— BEGIN GIVEN DATA —
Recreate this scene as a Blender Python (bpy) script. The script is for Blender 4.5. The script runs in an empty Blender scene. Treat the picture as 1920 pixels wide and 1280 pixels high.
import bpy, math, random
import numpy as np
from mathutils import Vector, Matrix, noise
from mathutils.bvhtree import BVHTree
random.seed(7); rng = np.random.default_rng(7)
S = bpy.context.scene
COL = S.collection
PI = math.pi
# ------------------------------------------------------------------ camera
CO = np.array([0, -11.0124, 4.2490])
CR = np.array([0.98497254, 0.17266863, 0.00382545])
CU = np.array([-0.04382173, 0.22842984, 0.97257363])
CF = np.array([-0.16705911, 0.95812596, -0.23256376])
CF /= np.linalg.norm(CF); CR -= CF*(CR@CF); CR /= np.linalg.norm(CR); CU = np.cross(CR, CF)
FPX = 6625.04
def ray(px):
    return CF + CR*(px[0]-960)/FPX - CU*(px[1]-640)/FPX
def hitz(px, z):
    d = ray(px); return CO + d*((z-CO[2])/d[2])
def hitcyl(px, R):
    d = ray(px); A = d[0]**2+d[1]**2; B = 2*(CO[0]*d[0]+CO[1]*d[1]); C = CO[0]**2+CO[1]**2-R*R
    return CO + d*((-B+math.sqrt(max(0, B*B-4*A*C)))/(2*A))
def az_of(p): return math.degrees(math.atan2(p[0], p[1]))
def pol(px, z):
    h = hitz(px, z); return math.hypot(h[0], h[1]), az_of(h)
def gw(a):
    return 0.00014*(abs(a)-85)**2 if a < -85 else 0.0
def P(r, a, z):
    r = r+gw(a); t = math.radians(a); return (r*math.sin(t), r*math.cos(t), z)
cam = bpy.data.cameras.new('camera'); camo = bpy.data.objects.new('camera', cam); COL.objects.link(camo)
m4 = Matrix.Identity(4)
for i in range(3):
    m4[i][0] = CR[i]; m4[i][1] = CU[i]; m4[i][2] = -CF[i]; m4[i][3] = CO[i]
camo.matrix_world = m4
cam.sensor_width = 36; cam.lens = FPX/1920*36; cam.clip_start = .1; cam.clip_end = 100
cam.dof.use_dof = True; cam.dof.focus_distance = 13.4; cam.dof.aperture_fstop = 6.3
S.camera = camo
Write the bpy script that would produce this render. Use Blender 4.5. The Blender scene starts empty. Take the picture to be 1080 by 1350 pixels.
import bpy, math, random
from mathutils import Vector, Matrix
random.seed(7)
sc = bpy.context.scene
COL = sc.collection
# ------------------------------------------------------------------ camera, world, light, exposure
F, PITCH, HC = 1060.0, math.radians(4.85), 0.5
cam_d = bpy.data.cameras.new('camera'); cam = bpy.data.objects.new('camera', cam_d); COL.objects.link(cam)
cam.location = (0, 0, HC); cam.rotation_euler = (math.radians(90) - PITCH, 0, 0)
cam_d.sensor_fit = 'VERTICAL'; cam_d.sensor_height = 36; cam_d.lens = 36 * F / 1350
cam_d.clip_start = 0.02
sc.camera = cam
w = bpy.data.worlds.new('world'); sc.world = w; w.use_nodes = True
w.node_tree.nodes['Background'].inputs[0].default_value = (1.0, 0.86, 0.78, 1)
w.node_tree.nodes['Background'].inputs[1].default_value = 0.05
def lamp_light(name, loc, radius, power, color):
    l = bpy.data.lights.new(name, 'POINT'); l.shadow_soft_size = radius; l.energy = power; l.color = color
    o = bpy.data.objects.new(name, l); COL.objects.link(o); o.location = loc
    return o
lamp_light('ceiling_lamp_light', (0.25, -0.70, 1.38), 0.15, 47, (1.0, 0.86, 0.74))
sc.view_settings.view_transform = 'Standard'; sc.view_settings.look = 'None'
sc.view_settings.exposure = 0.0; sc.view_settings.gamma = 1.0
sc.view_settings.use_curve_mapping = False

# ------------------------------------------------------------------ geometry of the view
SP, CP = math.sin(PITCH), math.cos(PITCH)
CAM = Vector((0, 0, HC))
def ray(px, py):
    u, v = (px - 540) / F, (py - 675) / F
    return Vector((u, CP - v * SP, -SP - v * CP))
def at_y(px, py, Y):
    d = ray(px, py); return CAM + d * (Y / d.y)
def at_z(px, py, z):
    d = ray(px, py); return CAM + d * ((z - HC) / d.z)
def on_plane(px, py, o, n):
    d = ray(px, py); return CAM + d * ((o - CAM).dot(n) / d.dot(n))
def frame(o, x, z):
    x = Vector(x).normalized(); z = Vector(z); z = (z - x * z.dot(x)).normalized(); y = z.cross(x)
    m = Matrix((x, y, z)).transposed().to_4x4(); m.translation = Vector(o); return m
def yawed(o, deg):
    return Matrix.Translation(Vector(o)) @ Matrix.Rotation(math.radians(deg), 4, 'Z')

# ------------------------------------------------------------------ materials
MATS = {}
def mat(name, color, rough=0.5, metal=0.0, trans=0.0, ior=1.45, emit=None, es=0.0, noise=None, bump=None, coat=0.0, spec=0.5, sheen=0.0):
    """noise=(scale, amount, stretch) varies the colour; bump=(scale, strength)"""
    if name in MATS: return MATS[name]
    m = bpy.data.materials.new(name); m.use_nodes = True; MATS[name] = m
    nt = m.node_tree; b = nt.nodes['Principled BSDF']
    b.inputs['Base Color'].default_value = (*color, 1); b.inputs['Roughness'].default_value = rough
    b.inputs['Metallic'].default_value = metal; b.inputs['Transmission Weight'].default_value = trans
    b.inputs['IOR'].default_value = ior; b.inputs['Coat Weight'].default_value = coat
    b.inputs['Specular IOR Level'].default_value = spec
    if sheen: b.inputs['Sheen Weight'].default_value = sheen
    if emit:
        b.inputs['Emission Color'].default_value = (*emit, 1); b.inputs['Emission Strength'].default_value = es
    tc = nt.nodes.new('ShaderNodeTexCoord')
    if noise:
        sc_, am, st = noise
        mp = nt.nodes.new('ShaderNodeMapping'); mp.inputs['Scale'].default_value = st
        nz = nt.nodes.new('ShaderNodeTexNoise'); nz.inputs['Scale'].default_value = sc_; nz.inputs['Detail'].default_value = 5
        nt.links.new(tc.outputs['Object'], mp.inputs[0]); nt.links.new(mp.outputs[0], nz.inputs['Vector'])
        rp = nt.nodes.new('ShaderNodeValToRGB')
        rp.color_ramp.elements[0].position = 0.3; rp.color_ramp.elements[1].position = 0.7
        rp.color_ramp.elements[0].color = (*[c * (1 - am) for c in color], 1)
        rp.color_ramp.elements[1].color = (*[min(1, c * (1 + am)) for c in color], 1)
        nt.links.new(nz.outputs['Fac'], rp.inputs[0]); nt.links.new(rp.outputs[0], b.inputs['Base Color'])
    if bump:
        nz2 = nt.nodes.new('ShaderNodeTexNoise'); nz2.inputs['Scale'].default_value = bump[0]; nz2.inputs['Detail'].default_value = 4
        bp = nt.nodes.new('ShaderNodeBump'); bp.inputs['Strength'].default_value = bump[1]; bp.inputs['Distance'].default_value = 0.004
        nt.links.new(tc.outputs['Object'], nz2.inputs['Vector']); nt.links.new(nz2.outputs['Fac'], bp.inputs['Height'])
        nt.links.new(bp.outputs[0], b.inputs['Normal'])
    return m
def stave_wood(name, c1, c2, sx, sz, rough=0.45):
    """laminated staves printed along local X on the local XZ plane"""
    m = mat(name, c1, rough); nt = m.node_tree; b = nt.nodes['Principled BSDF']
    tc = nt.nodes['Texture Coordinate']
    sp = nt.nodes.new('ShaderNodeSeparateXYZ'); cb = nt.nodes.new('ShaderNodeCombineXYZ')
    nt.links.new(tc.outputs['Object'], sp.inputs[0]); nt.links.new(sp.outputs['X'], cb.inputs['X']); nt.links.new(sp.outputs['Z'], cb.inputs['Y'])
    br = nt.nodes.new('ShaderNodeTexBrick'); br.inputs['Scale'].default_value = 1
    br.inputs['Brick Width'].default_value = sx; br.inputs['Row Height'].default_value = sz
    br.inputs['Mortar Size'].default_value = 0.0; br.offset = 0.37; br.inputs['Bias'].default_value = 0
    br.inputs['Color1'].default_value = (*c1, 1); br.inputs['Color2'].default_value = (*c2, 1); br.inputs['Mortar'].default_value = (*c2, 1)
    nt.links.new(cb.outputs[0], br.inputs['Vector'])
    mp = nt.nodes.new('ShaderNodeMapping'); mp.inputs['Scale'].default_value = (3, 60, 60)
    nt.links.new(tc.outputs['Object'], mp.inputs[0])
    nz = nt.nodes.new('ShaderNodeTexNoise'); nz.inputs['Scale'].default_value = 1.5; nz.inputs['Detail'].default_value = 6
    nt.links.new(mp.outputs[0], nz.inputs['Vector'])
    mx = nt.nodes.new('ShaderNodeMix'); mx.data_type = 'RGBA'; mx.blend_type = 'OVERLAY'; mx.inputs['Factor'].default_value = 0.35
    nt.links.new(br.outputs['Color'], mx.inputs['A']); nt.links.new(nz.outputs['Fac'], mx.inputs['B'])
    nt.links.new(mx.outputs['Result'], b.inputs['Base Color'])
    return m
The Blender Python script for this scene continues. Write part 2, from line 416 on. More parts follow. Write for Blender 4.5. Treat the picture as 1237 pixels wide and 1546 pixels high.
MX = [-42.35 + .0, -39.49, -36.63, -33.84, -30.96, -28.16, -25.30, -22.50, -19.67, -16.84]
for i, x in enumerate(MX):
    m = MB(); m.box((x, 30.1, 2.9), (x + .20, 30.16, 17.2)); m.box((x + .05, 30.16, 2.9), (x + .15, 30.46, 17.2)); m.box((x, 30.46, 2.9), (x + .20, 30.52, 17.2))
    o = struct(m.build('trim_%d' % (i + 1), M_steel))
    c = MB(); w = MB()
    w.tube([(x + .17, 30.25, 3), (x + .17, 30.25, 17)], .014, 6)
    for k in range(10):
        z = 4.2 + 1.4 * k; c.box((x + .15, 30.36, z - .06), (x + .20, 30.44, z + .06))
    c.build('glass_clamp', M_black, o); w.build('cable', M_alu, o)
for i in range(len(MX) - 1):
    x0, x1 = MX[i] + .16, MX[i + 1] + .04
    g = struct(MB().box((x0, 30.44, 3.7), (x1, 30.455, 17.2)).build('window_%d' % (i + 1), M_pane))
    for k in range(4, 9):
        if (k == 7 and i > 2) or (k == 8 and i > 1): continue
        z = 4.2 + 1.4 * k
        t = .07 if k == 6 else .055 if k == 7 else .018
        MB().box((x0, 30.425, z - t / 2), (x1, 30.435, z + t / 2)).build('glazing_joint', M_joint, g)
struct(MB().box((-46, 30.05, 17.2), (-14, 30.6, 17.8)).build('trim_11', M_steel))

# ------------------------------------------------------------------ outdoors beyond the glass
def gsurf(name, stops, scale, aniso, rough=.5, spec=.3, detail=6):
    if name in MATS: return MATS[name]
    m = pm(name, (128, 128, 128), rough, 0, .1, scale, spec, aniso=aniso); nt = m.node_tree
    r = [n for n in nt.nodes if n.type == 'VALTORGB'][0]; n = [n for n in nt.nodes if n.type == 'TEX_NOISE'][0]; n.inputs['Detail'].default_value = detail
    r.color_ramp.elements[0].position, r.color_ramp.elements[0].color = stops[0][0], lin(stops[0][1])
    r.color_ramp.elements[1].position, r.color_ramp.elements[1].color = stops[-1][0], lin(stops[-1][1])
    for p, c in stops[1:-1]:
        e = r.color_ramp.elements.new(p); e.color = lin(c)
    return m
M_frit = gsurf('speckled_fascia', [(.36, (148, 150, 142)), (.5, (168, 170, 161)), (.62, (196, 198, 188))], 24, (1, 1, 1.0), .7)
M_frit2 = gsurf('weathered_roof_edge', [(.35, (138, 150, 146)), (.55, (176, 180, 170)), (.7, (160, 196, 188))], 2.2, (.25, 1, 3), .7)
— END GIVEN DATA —
REQUIRED WORK –
From the entries above, extract every line where the word "high" appears.

REPLY TO THE TASK –
Recreate this scene as a Blender Python (bpy) script. The script is for Blender 4.5. The script runs in an empty Blender scene. Treat the picture as 1920 pixels wide and 1280 pixels high.
The Blender Python script for this scene continues. Write part 2, from line 416 on. More parts follow. Write for Blender 4.5. Treat the picture as 1237 pixels wide and 1546 pixels high.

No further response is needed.